▶ **SUPPLIED MATERIAL**:
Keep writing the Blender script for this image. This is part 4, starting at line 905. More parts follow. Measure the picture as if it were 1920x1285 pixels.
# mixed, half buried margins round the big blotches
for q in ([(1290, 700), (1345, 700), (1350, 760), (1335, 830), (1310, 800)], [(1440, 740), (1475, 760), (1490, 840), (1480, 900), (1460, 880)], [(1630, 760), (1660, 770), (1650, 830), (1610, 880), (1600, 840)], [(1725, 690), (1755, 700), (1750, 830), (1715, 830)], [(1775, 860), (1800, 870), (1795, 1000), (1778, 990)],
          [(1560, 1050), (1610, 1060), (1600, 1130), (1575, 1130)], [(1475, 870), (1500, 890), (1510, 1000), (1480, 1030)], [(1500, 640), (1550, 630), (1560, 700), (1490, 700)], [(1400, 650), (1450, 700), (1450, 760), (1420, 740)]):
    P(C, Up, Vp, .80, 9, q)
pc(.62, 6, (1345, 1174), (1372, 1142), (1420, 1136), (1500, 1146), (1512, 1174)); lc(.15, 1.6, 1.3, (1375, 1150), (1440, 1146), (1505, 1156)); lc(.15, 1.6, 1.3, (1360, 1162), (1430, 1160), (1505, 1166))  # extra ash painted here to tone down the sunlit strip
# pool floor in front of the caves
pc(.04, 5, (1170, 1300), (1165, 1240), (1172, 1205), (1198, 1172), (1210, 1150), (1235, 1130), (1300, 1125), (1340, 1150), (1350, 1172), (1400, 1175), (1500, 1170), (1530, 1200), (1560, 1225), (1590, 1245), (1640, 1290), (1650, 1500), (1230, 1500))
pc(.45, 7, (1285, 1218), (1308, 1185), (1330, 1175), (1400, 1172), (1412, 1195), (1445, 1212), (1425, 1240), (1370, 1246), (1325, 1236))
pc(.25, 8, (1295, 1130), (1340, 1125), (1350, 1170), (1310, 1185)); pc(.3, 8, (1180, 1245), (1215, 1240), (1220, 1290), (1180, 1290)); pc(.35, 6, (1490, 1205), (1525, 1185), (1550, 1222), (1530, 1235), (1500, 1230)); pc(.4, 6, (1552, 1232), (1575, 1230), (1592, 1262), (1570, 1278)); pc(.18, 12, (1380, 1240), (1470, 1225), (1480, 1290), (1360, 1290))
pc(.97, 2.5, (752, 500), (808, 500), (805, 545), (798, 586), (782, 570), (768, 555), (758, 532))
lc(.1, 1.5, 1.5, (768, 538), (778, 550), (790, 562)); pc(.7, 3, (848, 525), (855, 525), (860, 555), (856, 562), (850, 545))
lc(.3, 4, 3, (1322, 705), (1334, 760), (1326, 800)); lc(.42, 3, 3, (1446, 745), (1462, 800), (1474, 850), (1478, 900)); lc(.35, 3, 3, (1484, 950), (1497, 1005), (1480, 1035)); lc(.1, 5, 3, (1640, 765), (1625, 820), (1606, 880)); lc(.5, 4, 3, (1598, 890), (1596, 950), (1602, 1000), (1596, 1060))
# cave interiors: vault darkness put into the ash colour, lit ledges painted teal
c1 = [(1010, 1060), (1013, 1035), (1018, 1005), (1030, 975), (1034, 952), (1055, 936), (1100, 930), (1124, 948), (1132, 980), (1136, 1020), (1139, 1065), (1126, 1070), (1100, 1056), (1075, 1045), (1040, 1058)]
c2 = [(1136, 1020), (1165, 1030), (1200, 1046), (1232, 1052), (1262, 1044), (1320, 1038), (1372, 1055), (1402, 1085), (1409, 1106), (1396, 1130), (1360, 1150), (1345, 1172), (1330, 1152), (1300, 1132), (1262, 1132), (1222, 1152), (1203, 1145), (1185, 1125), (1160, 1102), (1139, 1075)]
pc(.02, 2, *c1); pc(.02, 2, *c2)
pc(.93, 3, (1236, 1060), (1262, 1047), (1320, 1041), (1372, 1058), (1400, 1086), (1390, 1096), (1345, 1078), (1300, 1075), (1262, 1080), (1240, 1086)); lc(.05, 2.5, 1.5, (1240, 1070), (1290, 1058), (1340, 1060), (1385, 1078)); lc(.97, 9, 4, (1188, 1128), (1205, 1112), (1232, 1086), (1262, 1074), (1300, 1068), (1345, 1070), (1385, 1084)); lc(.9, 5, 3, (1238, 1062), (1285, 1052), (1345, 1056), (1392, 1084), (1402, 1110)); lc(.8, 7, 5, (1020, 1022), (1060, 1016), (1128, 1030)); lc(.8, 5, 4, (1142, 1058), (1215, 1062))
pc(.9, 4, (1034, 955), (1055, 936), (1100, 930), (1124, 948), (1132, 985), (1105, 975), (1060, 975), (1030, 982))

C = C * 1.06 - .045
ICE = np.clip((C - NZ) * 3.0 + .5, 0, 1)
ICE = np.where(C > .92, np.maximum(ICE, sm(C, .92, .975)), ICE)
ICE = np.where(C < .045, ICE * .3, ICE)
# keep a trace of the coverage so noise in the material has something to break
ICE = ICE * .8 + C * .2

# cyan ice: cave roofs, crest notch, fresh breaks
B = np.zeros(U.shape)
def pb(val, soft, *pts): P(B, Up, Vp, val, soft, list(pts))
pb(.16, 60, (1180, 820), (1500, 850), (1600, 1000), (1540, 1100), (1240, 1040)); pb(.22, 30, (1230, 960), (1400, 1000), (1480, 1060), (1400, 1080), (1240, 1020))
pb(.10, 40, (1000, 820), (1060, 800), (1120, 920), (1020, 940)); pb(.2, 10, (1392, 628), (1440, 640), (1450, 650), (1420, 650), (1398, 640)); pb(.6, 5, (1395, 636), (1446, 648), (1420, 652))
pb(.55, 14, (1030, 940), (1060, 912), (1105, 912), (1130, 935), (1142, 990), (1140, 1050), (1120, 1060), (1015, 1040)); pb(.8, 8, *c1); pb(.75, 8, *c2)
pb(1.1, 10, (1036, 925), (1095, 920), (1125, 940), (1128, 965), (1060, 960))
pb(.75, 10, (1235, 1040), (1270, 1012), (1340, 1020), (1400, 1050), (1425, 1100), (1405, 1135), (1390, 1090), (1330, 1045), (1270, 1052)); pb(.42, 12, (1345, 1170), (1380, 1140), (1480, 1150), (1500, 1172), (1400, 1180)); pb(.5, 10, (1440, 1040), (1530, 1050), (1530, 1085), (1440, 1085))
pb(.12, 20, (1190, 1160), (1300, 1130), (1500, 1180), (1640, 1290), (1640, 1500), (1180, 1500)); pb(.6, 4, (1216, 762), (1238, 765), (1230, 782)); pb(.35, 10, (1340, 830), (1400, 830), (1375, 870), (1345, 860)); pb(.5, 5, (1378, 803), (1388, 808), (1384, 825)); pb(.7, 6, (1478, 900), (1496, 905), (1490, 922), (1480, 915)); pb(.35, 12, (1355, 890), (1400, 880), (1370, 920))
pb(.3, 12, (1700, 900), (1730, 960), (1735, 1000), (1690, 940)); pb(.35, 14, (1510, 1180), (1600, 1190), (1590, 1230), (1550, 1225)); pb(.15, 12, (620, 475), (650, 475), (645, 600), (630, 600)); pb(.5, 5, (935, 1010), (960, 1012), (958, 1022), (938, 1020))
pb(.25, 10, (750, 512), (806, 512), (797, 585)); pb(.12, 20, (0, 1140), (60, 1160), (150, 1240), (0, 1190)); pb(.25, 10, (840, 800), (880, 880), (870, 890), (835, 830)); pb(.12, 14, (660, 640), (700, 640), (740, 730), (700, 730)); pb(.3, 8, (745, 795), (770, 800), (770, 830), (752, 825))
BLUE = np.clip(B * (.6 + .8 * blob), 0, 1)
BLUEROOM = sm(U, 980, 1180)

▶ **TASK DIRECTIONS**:
Transcribe the material above in its entirety. Match it exactly.

▶ **OUTPUT**:
Keep writing the Blender script for this image. This is part 4, starting at line 905. More parts follow. Measure the picture as if it were 1920x1285 pixels.
# mixed, half buried margins round the big blotches
for q in ([(1290, 700), (1345, 700), (1350, 760), (1335, 830), (1310, 800)], [(1440, 740), (1475, 760), (1490, 840), (1480, 900), (1460, 880)], [(1630, 760), (1660, 770), (1650, 830), (1610, 880), (1600, 840)], [(1725, 690), (1755, 700), (1750, 830), (1715, 830)], [(1775, 860), (1800, 870), (1795, 1000), (1778, 990)],
          [(1560, 1050), (1610, 1060), (1600, 1130), (1575, 1130)], [(1475, 870), (1500, 890), (1510, 1000), (1480, 1030)], [(1500, 640), (1550, 630), (1560, 700), (1490, 700)], [(1400, 650), (1450, 700), (1450, 760), (1420, 740)]):
    P(C, Up, Vp, .80, 9, q)
pc(.62, 6, (1345, 1174), (1372, 1142), (1420, 1136), (1500, 1146), (1512, 1174)); lc(.15, 1.6, 1.3, (1375, 1150), (1440, 1146), (1505, 1156)); lc(.15, 1.6, 1.3, (1360, 1162), (1430, 1160), (1505, 1166))  # extra ash painted here to tone down the sunlit strip
# pool floor in front of the caves
pc(.04, 5, (1170, 1300), (1165, 1240), (1172, 1205), (1198, 1172), (1210, 1150), (1235, 1130), (1300, 1125), (1340, 1150), (1350, 1172), (1400, 1175), (1500, 1170), (1530, 1200), (1560, 1225), (1590, 1245), (1640, 1290), (1650, 1500), (1230, 1500))
pc(.45, 7, (1285, 1218), (1308, 1185), (1330, 1175), (1400, 1172), (1412, 1195), (1445, 1212), (1425, 1240), (1370, 1246), (1325, 1236))
pc(.25, 8, (1295, 1130), (1340, 1125), (1350, 1170), (1310, 1185)); pc(.3, 8, (1180, 1245), (1215, 1240), (1220, 1290), (1180, 1290)); pc(.35, 6, (1490, 1205), (1525, 1185), (1550, 1222), (1530, 1235), (1500, 1230)); pc(.4, 6, (1552, 1232), (1575, 1230), (1592, 1262), (1570, 1278)); pc(.18, 12, (1380, 1240), (1470, 1225), (1480, 1290), (1360, 1290))
pc(.97, 2.5, (752, 500), (808, 500), (805, 545), (798, 586), (782, 570), (768, 555), (758, 532))
lc(.1, 1.5, 1.5, (768, 538), (778, 550), (790, 562)); pc(.7, 3, (848, 525), (855, 525), (860, 555), (856, 562), (850, 545))
lc(.3, 4, 3, (1322, 705), (1334, 760), (1326, 800)); lc(.42, 3, 3, (1446, 745), (1462, 800), (1474, 850), (1478, 900)); lc(.35, 3, 3, (1484, 950), (1497, 1005), (1480, 1035)); lc(.1, 5, 3, (1640, 765), (1625, 820), (1606, 880)); lc(.5, 4, 3, (1598, 890), (1596, 950), (1602, 1000), (1596, 1060))
# cave interiors: vault darkness put into the ash colour, lit ledges painted teal
c1 = [(1010, 1060), (1013, 1035), (1018, 1005), (1030, 975), (1034, 952), (1055, 936), (1100, 930), (1124, 948), (1132, 980), (1136, 1020), (1139, 1065), (1126, 1070), (1100, 1056), (1075, 1045), (1040, 1058)]
c2 = [(1136, 1020), (1165, 1030), (1200, 1046), (1232, 1052), (1262, 1044), (1320, 1038), (1372, 1055), (1402, 1085), (1409, 1106), (1396, 1130), (1360, 1150), (1345, 1172), (1330, 1152), (1300, 1132), (1262, 1132), (1222, 1152), (1203, 1145), (1185, 1125), (1160, 1102), (1139, 1075)]
pc(.02, 2, *c1); pc(.02, 2, *c2)
pc(.93, 3, (1236, 1060), (1262, 1047), (1320, 1041), (1372, 1058), (1400, 1086), (1390, 1096), (1345, 1078), (1300, 1075), (1262, 1080), (1240, 1086)); lc(.05, 2.5, 1.5, (1240, 1070), (1290, 1058), (1340, 1060), (1385, 1078)); lc(.97, 9, 4, (1188, 1128), (1205, 1112), (1232, 1086), (1262, 1074), (1300, 1068), (1345, 1070), (1385, 1084)); lc(.9, 5, 3, (1238, 1062), (1285, 1052), (1345, 1056), (1392, 1084), (1402, 1110)); lc(.8, 7, 5, (1020, 1022), (1060, 1016), (1128, 1030)); lc(.8, 5, 4, (1142, 1058), (1215, 1062))
pc(.9, 4, (1034, 955), (1055, 936), (1100, 930), (1124, 948), (1132, 985), (1105, 975), (1060, 975), (1030, 982))

C = C * 1.06 - .045
ICE = np.clip((C - NZ) * 3.0 + .5, 0, 1)
ICE = np.where(C > .92, np.maximum(ICE, sm(C, .92, .975)), ICE)
ICE = np.where(C < .045, ICE * .3, ICE)
# keep a trace of the coverage so noise in the material has something to break
ICE = ICE * .8 + C * .2

# cyan ice: cave roofs, crest notch, fresh breaks
B = np.zeros(U.shape)
def pb(val, soft, *pts): P(B, Up, Vp, val, soft, list(pts))
pb(.16, 60, (1180, 820), (1500, 850), (1600, 1000), (1540, 1100), (1240, 1040)); pb(.22, 30, (1230, 960), (1400, 1000), (1480, 1060), (1400, 1080), (1240, 1020))
pb(.10, 40, (1000, 820), (1060, 800), (1120, 920), (1020, 940)); pb(.2, 10, (1392, 628), (1440, 640), (1450, 650), (1420, 650), (1398, 640)); pb(.6, 5, (1395, 636), (1446, 648), (1420, 652))
pb(.55, 14, (1030, 940), (1060, 912), (1105, 912), (1130, 935), (1142, 990), (1140, 1050), (1120, 1060), (1015, 1040)); pb(.8, 8, *c1); pb(.75, 8, *c2)
pb(1.1, 10, (1036, 925), (1095, 920), (1125, 940), (1128, 965), (1060, 960))
pb(.75, 10, (1235, 1040), (1270, 1012), (1340, 1020), (1400, 1050), (1425, 1100), (1405, 1135), (1390, 1090), (1330, 1045), (1270, 1052)); pb(.42, 12, (1345, 1170), (1380, 1140), (1480, 1150), (1500, 1172), (1400, 1180)); pb(.5, 10, (1440, 1040), (1530, 1050), (1530, 1085), (1440, 1085))
pb(.12, 20, (1190, 1160), (1300, 1130), (1500, 1180), (1640, 1290), (1640, 1500), (1180, 1500)); pb(.6, 4, (1216, 762), (1238, 765), (1230, 782)); pb(.35, 10, (1340, 830), (1400, 830), (1375, 870), (1345, 860)); pb(.5, 5, (1378, 803), (1388, 808), (1384, 825)); pb(.7, 6, (1478, 900), (1496, 905), (1490, 922), (1480, 915)); pb(.35, 12, (1355, 890), (1400, 880), (1370, 920))
pb(.3, 12, (1700, 900), (1730, 960), (1735, 1000), (1690, 940)); pb(.35, 14, (1510, 1180), (1600, 1190), (1590, 1230), (1550, 1225)); pb(.15, 12, (620, 475), (650, 475), (645, 600), (630, 600)); pb(.5, 5, (935, 1010), (960, 1012), (958, 1022), (938, 1020))
pb(.25, 10, (750, 512), (806, 512), (797, 585)); pb(.12, 20, (0, 1140), (60, 1160), (150, 1240), (0, 1190)); pb(.25, 10, (840, 800), (880, 880), (870, 890), (835, 830)); pb(.12, 14, (660, 640), (700, 640), (740, 730), (700, 730)); pb(.3, 8, (745, 795), (770, 800), (770, 830), (752, 825))
BLUE = np.clip(B * (.6 + .8 * blob), 0, 1)
BLUEROOM = sm(U, 980, 1180)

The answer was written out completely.